— Start —

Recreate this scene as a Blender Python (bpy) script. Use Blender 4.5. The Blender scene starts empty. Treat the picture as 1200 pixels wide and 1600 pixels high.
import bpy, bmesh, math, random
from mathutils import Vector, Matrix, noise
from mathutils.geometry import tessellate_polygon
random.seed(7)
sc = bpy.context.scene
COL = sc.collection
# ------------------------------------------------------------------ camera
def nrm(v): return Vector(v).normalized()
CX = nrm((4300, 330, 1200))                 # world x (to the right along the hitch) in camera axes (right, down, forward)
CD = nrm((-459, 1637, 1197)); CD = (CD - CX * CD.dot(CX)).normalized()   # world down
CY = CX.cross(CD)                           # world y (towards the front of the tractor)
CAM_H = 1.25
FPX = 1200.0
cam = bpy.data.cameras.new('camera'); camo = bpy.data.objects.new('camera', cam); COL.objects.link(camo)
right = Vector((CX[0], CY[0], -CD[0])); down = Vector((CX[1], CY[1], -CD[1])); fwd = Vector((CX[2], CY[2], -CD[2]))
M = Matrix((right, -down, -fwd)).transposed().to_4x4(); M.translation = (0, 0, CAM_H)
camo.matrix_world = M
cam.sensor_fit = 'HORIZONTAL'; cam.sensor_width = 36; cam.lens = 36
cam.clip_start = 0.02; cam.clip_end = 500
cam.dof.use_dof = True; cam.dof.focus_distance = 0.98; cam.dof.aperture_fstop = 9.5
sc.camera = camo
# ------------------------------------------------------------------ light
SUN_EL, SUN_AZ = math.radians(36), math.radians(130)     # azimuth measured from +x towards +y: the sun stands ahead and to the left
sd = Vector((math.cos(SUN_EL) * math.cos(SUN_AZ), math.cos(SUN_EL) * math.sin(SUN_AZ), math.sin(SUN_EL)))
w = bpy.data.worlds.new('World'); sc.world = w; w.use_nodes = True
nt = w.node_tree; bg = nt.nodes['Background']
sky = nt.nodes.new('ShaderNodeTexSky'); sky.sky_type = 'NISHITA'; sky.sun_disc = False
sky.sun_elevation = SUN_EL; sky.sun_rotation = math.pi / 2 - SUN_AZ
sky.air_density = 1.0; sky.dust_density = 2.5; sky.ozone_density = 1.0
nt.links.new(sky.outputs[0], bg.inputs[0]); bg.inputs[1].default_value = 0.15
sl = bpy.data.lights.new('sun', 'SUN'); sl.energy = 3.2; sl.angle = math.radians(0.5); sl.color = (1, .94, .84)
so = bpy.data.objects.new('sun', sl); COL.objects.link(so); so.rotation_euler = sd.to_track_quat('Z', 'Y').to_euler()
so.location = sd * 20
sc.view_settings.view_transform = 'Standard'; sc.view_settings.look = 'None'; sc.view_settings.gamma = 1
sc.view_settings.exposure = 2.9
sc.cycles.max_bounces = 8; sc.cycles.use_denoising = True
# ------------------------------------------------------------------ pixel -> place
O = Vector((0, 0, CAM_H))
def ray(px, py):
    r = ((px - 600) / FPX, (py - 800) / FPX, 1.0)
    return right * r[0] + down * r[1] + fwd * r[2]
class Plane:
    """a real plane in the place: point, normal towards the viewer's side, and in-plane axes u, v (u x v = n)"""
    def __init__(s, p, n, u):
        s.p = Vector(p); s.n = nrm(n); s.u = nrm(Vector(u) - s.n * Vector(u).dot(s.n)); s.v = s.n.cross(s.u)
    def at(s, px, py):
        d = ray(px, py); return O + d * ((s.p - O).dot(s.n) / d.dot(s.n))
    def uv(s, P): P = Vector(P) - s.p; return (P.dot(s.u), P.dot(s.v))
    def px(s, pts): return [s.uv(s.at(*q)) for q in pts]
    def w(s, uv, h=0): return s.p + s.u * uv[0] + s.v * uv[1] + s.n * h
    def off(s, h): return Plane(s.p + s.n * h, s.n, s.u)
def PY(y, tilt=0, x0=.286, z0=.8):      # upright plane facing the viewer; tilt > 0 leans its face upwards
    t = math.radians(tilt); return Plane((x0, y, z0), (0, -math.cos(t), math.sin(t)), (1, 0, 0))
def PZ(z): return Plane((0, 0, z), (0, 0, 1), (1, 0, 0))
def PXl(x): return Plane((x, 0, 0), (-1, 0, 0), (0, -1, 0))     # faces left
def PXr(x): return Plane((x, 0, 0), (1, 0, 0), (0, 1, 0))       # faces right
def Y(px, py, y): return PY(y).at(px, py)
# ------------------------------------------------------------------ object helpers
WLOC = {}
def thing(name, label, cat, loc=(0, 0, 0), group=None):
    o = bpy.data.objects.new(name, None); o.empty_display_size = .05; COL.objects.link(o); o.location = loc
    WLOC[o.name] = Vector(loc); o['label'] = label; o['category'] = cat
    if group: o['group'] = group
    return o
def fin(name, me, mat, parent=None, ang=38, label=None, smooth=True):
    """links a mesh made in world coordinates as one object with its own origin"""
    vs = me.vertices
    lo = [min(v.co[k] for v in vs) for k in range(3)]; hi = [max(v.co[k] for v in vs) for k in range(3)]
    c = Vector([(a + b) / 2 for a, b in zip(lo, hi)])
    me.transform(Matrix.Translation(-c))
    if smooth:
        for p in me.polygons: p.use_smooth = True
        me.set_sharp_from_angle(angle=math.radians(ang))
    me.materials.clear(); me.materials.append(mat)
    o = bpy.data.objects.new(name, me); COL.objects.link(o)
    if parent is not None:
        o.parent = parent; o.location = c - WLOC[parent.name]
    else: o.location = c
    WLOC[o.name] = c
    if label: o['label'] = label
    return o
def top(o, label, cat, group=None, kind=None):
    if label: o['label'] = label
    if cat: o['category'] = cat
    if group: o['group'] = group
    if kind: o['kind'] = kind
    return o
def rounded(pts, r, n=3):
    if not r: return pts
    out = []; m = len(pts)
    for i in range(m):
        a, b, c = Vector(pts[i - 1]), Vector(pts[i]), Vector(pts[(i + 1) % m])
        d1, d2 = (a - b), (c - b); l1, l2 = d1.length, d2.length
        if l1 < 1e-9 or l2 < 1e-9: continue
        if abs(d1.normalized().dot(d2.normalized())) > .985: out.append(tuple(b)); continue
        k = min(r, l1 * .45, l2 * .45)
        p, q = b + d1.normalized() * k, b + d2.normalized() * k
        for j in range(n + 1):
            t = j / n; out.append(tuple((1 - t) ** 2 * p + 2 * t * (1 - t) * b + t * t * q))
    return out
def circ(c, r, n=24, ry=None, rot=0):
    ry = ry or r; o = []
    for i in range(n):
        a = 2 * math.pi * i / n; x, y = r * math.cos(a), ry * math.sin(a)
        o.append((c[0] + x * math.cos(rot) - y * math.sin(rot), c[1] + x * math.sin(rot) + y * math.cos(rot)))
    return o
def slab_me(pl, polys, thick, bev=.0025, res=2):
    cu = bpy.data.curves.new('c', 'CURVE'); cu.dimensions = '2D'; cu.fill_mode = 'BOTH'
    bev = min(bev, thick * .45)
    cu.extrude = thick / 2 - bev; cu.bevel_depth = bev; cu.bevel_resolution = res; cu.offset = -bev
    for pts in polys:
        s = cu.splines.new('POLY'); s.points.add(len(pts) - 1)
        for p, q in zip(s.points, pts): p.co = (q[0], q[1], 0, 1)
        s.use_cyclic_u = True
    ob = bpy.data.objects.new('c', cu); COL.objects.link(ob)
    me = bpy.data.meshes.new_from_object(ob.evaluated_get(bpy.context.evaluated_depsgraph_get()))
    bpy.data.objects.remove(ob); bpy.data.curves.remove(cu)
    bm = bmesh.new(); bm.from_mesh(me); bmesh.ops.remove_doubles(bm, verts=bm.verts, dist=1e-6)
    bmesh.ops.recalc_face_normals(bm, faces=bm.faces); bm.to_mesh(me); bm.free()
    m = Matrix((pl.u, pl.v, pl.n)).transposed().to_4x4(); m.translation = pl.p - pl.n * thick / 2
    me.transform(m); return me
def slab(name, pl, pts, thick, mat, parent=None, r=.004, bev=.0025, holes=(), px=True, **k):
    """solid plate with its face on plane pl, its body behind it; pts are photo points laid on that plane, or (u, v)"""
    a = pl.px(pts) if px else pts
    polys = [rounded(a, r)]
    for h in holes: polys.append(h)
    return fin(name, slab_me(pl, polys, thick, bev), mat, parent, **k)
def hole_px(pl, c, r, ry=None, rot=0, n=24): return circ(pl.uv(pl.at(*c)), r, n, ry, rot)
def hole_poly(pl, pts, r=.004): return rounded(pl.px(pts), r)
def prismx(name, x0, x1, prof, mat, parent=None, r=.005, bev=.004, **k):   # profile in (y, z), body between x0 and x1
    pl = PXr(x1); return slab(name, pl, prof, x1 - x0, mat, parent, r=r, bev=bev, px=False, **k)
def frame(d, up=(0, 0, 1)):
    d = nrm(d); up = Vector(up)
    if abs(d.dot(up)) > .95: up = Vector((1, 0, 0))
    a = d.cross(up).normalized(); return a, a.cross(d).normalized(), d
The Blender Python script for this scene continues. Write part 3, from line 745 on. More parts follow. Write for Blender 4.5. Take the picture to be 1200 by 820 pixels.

— End —

* [WHAT YOU ARE ASKED TO DO]
Going over the lines above, work out how many include "Python", then give only that number.

* [CORRECT RESULT]
2